The Chilliwack school board is facing opposition to a proposed distribution-of-materials policy that makes no mention of religion or Bibles.
Trustees will vote on the policy Tuesday night, but a group that represents atheists, agnostics and secular humanists plans to speak against it.
"This new policy doesn't address any of our concerns," said Ian Bushfield, executive director of the BC Humanist Association, in a press release. "In fact, it raises new questions about religious advertising in Chilliwack schools."
Bushfield's Vancouver-based organization is concerned the proposed policy could still allow Gideons International to give out free Bibles at local public schools.
The draft policy makes no mention of religion or Bibles, saying only that "all material and information distributed within or through Chilliwack School District schools shall be in the best interests of students."
Authority to distribute the materials of recognized charities and other educational or community-service organizations would rest firmly with the superintendent under the new policy.
At her discretion, she would also be able to direct school principals to get written parent consent before certain materials were handed out.
In that case, the organization in question would provide the necessary number of consent forms, but school principals would be responsible for handing them out.

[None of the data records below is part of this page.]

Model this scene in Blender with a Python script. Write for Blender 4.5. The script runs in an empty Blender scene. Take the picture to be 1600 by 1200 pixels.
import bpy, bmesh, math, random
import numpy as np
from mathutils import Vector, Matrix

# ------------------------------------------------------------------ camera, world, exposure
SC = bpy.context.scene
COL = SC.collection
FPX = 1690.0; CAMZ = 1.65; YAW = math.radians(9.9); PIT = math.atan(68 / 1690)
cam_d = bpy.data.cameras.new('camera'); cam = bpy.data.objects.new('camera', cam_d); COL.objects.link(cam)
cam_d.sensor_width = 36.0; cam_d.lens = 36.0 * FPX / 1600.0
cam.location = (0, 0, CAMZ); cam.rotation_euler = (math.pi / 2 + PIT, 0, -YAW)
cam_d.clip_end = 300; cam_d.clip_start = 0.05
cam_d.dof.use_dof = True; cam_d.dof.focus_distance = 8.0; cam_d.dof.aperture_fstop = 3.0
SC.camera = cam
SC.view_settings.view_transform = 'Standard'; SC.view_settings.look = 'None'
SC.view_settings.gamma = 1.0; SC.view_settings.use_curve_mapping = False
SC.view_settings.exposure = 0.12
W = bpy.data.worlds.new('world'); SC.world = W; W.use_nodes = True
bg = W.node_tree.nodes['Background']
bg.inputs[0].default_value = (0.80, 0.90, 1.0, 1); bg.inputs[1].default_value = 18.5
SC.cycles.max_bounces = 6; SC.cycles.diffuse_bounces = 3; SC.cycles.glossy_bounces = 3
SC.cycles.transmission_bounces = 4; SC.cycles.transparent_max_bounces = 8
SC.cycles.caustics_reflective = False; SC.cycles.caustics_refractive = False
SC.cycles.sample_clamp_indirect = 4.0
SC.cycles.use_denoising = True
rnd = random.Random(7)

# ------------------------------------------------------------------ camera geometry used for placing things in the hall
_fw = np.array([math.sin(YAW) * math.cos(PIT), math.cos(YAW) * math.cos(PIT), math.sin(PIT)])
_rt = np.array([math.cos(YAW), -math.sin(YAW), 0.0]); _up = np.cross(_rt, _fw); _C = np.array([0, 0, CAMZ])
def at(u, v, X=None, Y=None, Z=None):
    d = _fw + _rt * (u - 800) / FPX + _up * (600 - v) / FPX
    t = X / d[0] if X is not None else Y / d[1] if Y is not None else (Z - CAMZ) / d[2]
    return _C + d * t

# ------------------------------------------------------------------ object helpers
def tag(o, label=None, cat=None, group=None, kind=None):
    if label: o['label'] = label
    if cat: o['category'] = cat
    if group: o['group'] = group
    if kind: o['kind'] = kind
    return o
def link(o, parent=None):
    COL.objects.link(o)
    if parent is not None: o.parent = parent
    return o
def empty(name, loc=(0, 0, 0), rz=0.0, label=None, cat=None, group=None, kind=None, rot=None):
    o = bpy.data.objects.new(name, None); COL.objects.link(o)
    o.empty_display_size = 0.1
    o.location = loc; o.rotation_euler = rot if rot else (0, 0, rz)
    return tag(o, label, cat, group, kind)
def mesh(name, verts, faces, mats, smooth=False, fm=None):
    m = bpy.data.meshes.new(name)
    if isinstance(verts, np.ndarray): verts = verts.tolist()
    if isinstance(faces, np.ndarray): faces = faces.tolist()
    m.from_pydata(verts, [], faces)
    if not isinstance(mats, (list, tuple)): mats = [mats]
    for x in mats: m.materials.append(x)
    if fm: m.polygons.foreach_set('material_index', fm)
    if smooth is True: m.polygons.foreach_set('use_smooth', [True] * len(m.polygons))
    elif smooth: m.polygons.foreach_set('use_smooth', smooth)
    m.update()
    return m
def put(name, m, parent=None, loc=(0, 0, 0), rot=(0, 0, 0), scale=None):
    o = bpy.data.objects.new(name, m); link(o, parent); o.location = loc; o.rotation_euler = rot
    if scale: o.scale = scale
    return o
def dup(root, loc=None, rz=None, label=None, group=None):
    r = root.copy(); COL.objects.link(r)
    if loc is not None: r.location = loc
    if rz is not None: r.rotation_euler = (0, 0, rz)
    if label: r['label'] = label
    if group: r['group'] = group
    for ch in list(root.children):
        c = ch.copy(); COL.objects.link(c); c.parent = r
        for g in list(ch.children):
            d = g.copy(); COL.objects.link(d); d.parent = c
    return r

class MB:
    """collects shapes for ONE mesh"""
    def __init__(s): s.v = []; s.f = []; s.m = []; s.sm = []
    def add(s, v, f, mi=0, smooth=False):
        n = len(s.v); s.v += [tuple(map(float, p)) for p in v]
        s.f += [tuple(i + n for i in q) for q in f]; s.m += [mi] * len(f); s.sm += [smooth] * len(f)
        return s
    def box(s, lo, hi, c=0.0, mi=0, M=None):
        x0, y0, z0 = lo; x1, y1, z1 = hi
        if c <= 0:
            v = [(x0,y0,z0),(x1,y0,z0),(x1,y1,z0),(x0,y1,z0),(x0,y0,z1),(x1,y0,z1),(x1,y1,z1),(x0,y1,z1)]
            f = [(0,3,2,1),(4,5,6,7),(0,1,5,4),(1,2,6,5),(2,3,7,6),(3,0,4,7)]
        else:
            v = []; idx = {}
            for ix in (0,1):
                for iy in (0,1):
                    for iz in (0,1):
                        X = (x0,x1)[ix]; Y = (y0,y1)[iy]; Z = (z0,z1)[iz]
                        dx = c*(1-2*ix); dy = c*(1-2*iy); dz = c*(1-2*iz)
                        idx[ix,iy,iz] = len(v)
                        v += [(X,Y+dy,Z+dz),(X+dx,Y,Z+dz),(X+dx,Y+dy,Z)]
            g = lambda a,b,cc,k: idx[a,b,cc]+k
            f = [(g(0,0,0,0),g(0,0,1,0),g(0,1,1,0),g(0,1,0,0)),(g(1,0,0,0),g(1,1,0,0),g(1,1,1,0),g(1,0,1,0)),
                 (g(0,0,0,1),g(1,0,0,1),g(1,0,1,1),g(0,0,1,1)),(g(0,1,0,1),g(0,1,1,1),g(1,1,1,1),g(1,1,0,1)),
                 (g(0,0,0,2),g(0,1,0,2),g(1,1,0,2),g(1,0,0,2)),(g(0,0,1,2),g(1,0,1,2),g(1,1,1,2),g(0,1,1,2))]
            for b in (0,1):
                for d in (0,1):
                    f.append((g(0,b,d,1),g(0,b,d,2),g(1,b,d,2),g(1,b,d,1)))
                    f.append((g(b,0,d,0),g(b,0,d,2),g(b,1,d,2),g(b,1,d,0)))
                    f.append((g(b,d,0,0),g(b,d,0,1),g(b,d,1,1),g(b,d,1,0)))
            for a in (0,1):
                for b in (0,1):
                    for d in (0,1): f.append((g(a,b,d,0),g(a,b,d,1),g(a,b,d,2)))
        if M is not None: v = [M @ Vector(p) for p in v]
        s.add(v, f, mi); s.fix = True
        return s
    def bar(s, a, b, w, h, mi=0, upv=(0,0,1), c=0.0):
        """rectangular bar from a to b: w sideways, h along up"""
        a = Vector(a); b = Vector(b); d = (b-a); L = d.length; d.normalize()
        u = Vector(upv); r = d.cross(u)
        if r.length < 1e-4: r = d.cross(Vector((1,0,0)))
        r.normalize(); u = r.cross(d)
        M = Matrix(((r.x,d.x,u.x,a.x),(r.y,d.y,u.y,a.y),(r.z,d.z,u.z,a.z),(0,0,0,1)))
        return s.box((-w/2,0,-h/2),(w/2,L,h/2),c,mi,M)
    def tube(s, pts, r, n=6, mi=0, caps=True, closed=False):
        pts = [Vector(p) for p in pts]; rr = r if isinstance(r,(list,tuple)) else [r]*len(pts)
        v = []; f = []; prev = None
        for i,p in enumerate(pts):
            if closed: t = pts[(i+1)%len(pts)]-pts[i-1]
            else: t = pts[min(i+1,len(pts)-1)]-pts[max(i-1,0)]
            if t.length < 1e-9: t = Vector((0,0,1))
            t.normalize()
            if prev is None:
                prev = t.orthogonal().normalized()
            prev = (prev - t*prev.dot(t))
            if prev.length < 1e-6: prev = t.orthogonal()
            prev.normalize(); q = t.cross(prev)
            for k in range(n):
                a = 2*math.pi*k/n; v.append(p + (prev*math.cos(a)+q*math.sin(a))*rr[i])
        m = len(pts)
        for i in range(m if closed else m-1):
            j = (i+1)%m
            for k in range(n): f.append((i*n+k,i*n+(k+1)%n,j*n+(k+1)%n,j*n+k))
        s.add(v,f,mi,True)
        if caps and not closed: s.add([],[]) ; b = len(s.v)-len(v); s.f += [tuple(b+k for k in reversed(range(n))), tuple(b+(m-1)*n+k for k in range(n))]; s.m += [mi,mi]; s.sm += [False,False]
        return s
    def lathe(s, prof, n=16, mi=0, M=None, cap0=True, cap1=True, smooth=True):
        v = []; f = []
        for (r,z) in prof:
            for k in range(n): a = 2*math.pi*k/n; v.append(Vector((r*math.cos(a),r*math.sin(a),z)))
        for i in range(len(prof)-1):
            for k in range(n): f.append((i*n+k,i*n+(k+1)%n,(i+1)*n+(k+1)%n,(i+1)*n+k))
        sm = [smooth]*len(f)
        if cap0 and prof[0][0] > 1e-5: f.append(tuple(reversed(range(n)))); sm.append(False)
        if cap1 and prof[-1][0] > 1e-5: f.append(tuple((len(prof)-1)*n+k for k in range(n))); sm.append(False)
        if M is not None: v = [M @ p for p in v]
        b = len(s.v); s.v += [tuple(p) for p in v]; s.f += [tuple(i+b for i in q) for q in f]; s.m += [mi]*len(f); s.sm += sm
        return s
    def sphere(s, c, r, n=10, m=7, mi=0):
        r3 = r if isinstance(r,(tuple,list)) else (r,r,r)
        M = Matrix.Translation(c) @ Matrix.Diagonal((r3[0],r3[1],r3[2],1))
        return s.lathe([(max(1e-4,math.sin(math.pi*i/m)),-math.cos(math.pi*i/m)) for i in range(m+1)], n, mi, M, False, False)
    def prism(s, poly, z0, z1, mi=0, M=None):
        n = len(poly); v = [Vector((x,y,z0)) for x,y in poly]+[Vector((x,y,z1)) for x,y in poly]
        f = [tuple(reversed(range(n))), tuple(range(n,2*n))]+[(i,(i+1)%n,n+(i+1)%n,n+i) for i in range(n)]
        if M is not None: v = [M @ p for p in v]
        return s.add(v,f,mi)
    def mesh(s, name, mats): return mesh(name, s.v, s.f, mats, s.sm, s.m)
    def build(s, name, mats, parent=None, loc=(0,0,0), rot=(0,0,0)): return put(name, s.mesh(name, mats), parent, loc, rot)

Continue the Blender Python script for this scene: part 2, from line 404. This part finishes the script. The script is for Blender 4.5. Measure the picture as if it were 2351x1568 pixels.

It was a parent consent form that first touched off the controversy about what should and shouldn't be handed out at Chilliwack's public schools last October.
Local parent Richard Ajabu complained to the district after his daughter was handed a permission form for a free Gideons Bible at her elementary school.
He said the brightly coloured brochure constituted "religious marketing."
The school board did vote to delete an anomalous administrative regulation that specifically endorsed the Gideons activity in November.
But Ajabu expressed concern that a new policy governing all materials handed out at schools could still allow for the Bibles unless the school board explicitly banned the Bibles with a reference to a part of the BC School Act that states schools "must be conducted on strictly secular and non-sectarian principles."
No such reference is included in the draft policy trustees will vote on Tuesday.